Hidden until detected
Every hull has a spotting range — its concealment. An enemy only appears in your picture (and on your minimap) once one of your ships or planes gets inside that range. A destroyer's is tight, so it can slip far closer than a cruiser before anyone sees it. The range isn't fixed:
- Firing your main guns balloons it for a few seconds — the muzzle bloom. Open fire from concealment and you give yourself away, so the first salvo is always a decision.
- A star shell strips concealment outright: anything under its light is spotted, no matter the range. Now the illumination rounds have teeth beyond just lighting the dark.
- Smoke cuts it to almost nothing — see below.

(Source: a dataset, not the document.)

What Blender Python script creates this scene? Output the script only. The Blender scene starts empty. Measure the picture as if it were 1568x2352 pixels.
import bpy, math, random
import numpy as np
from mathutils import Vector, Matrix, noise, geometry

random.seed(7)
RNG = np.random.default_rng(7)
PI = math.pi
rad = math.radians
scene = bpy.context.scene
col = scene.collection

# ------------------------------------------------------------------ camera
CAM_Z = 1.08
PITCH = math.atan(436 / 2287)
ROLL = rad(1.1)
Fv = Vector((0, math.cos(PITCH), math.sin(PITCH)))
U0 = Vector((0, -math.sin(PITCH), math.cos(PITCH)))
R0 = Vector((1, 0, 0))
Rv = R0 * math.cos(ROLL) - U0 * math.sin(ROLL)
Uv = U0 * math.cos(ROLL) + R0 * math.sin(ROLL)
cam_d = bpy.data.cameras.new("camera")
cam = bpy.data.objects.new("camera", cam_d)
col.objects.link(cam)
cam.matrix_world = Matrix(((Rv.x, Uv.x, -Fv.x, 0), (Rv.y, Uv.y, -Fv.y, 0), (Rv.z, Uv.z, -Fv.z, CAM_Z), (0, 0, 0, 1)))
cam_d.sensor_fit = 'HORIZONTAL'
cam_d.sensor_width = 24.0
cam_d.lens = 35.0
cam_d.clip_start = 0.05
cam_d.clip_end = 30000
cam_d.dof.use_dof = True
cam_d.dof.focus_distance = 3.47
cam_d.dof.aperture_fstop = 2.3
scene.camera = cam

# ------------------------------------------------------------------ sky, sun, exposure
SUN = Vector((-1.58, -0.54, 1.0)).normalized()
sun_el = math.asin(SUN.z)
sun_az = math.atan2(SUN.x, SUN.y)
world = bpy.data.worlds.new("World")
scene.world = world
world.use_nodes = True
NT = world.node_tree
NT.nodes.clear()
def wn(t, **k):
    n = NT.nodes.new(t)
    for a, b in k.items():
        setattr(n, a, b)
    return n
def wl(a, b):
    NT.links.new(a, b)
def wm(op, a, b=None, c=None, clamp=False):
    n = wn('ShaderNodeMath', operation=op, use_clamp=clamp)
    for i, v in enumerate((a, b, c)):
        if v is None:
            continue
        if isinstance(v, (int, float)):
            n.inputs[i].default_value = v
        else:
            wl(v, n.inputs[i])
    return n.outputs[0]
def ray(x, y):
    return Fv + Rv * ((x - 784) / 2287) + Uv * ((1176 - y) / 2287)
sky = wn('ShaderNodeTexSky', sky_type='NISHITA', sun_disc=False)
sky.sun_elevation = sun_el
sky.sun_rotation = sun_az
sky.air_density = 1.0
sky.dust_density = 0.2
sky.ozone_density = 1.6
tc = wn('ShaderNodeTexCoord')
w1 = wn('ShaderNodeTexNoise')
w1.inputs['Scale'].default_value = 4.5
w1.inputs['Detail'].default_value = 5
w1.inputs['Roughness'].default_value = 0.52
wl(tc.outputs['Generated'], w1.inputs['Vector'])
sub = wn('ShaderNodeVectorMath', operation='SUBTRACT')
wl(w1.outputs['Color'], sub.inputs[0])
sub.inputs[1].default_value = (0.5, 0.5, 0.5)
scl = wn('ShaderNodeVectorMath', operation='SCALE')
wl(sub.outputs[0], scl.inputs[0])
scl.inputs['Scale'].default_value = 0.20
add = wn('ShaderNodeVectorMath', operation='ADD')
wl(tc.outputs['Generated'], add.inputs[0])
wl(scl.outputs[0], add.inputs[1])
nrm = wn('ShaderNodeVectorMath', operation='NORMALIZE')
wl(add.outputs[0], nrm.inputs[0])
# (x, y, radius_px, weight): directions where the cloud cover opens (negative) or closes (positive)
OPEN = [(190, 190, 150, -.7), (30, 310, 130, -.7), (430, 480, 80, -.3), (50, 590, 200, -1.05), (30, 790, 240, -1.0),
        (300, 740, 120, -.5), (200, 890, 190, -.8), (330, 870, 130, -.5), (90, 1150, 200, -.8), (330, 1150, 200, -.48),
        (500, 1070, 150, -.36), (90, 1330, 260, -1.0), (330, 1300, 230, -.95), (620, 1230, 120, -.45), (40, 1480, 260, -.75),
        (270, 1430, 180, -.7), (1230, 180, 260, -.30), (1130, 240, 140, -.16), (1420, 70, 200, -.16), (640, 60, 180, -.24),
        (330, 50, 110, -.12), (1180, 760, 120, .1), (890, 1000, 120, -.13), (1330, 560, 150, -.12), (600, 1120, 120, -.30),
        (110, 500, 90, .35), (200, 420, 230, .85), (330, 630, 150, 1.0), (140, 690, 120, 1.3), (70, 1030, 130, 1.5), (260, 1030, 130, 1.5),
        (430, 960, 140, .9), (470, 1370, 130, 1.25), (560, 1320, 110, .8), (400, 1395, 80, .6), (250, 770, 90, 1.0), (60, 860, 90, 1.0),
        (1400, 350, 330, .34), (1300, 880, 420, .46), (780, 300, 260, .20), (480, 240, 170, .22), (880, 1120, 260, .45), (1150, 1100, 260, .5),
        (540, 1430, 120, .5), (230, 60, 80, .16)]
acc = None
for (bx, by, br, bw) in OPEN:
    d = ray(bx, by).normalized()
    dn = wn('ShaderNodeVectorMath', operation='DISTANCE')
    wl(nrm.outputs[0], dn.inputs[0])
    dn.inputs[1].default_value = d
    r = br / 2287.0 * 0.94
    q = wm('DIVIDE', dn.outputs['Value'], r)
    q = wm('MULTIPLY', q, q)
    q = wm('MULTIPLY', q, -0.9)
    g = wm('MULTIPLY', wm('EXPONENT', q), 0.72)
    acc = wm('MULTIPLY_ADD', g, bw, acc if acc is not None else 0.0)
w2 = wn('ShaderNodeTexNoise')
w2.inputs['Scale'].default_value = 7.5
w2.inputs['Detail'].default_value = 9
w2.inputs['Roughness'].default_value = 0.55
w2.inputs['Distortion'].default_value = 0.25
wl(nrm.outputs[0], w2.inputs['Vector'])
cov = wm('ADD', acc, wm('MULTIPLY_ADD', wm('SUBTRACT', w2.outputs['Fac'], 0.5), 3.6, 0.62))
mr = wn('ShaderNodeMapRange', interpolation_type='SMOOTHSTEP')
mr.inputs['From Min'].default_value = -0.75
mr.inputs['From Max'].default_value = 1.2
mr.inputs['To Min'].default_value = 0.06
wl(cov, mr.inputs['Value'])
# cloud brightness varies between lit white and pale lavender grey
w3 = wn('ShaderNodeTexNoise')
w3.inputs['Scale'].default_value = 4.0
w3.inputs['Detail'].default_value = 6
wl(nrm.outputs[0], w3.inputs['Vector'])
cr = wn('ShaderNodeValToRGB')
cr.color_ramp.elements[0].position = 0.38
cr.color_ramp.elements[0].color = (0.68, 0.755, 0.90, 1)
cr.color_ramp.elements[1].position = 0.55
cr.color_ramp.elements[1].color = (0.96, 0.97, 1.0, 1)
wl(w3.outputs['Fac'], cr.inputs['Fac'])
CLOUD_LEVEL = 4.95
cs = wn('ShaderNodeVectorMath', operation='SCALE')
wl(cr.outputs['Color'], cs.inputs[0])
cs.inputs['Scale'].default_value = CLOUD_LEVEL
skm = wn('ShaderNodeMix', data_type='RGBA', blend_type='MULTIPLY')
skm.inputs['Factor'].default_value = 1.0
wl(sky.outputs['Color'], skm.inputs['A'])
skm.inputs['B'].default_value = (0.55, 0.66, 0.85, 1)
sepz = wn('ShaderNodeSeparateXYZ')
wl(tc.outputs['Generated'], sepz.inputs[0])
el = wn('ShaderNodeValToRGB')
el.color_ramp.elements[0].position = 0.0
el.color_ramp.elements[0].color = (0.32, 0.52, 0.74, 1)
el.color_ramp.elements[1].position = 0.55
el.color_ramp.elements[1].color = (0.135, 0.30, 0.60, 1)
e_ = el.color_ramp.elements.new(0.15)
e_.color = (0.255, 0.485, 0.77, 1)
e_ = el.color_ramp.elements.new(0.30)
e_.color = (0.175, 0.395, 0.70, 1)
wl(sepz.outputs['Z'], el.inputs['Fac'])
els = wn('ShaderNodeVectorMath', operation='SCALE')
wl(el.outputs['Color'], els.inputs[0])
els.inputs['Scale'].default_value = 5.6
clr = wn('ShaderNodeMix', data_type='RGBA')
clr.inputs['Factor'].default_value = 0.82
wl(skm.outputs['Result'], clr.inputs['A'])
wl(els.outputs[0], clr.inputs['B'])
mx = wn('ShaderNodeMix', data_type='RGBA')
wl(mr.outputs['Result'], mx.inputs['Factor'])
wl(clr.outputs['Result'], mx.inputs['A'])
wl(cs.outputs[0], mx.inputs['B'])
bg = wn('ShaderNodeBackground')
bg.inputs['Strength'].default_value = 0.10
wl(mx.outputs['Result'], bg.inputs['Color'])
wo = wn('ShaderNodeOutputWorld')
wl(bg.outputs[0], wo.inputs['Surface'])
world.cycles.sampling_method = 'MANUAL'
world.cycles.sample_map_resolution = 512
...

When the enemy can see you, a DETECTED warning lights up, so you always know when you've been made. Vision is shared across your team, so a scout that spots a hull lights it up for everyone.
Smoke screens
The destroyer's answer to being seen: press C to lay a smoke screen — a bank of cloud you sit in and vanish from. Anyone inside is concealed unless an enemy is almost on top of them, so smoke lets a ship break a lock, cover an advance, or shoot from cover while spotters do the seeing. It's on a long cooldown, so when you pop it matters. The AI destroyers use it too, ducking into smoke when they're caught in the open.
How it sits in the engine
Spotting is computed once per naval tick: each hull is marked seen when an enemy is inside its current range, and the per-recipient snapshot then simply omits enemy hulls your team hasn't spotted — so they're gone from the 3D view and the minimap alike, no client trickery. Your own team is always sent, and spectators still see everything. The AI navigates with full knowledge, so it keeps fighting; concealment is the human captain's to exploit. And it's all behind the naval theater's seam — the air game's snapshot is untouched.
The sea finally rewards a cool head: hold fire, use the islands, slip into smoke, and strike from where they aren't looking.